Exercise requirements:
Transcribe the listing that follows in full, omitting pictures.
§ §
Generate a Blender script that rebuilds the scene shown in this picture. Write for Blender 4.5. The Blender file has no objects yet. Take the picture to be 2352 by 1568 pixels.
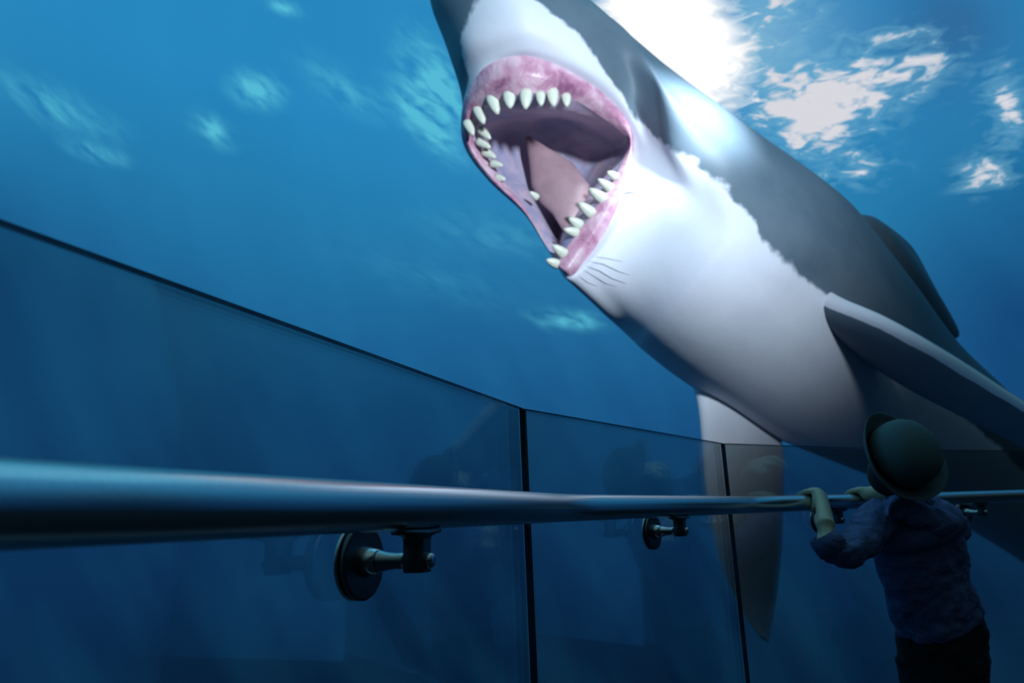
import bpy, bmesh, math, random
import numpy as np
from mathutils import Vector, Matrix, noise
random.seed(4)
scn = bpy.context.scene
COL = scn.collection

# ------------------------------------------------------------------ camera
FPX = 1703.0; EYE = 0.885
_p = math.radians(13.6); _r = math.radians(2.3)
AX = Vector((1, 0, 0)); FW = Vector((0, math.cos(_p), math.sin(_p))); U0 = Vector((0, -math.sin(_p), math.cos(_p)))
UP = U0*math.cos(_r) + AX*math.sin(_r); RT = AX*math.cos(_r) - U0*math.sin(_r)
CAM = Vector((0, 0, EYE))
cd = bpy.data.cameras.new('camera'); co = bpy.data.objects.new('camera', cd); COL.objects.link(co)
cd.sensor_width = 36; cd.lens = 36*FPX/2352
co.matrix_world = Matrix((( RT.x, UP.x, -FW.x, CAM.x), (RT.y, UP.y, -FW.y, CAM.y), (RT.z, UP.z, -FW.z, CAM.z), (0, 0, 0, 1)))
cd.clip_start = .05; cd.clip_end = 100
cd.dof.use_dof = True; cd.dof.focus_distance = 1.15; cd.dof.aperture_fstop = 5.6
scn.camera = co
scn.cycles.max_bounces = 5; scn.cycles.diffuse_bounces = 2; scn.cycles.glossy_bounces = 3; scn.cycles.transparent_max_bounces = 12
def ray(x, y): return RT*((x-1176)/FPX) + UP*((784-y)/FPX) + FW
def P(x, y, d): return CAM + ray(x, y)*d

# ------------------------------------------------------------------ world, lights, exposure
w = bpy.data.worlds.new('dark_hall'); scn.world = w; w.use_nodes = True
w.node_tree.nodes['Background'].inputs[0].default_value = (0.002, 0.004, 0.008, 1)
w.node_tree.nodes['Background'].inputs[1].default_value = 1
vs = scn.view_settings; vs.view_transform = 'Standard'; vs.look = 'None'; vs.exposure = 0; vs.gamma = 1; vs.use_curve_mapping = False

def spot(name, loc, target, power, color, size, blend, radius):
    l = bpy.data.lights.new(name, 'SPOT'); o = bpy.data.objects.new(name, l); COL.objects.link(o)
    l.energy = power; l.color = color; l.spot_size = math.radians(size); l.spot_blend = blend; l.shadow_soft_size = radius
    o.location = loc
    o.rotation_euler = (Vector(target)-Vector(loc)).to_track_quat('-Z', 'Y').to_euler()
    return o
HEAD = P(1500, 330, 4.3)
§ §
Task output:
Generate a Blender script that rebuilds the scene shown in this picture. Write for Blender 4.5. The Blender file has no objects yet. Take the picture to be 2352 by 1568 pixels.
import bpy, bmesh, math, random
import numpy as np
from mathutils import Vector, Matrix, noise
random.seed(4)
scn = bpy.context.scene
COL = scn.collection

# ------------------------------------------------------------------ camera
FPX = 1703.0; EYE = 0.885
_p = math.radians(13.6); _r = math.radians(2.3)
AX = Vector((1, 0, 0)); FW = Vector((0, math.cos(_p), math.sin(_p))); U0 = Vector((0, -math.sin(_p), math.cos(_p)))
UP = U0*math.cos(_r) + AX*math.sin(_r); RT = AX*math.cos(_r) - U0*math.sin(_r)
CAM = Vector((0, 0, EYE))
cd = bpy.data.cameras.new('camera'); co = bpy.data.objects.new('camera', cd); COL.objects.link(co)
cd.sensor_width = 36; cd.lens = 36*FPX/2352
co.matrix_world = Matrix((( RT.x, UP.x, -FW.x, CAM.x), (RT.y, UP.y, -FW.y, CAM.y), (RT.z, UP.z, -FW.z, CAM.z), (0, 0, 0, 1)))
cd.clip_start = .05; cd.clip_end = 100
cd.dof.use_dof = True; cd.dof.focus_distance = 1.15; cd.dof.aperture_fstop = 5.6
scn.camera = co
scn.cycles.max_bounces = 5; scn.cycles.diffuse_bounces = 2; scn.cycles.glossy_bounces = 3; scn.cycles.transparent_max_bounces = 12
def ray(x, y): return RT*((x-1176)/FPX) + UP*((784-y)/FPX) + FW
def P(x, y, d): return CAM + ray(x, y)*d

# ------------------------------------------------------------------ world, lights, exposure
w = bpy.data.worlds.new('dark_hall'); scn.world = w; w.use_nodes = True
w.node_tree.nodes['Background'].inputs[0].default_value = (0.002, 0.004, 0.008, 1)
w.node_tree.nodes['Background'].inputs[1].default_value = 1
vs = scn.view_settings; vs.view_transform = 'Standard'; vs.look = 'None'; vs.exposure = 0; vs.gamma = 1; vs.use_curve_mapping = False

def spot(name, loc, target, power, color, size, blend, radius):
    l = bpy.data.lights.new(name, 'SPOT'); o = bpy.data.objects.new(name, l); COL.objects.link(o)
    l.energy = power; l.color = color; l.spot_size = math.radians(size); l.spot_blend = blend; l.shadow_soft_size = radius
    o.location = loc
    o.rotation_euler = (Vector(target)-Vector(loc)).to_track_quat('-Z', 'Y').to_euler()
    return o
HEAD = P(1500, 330, 4.3)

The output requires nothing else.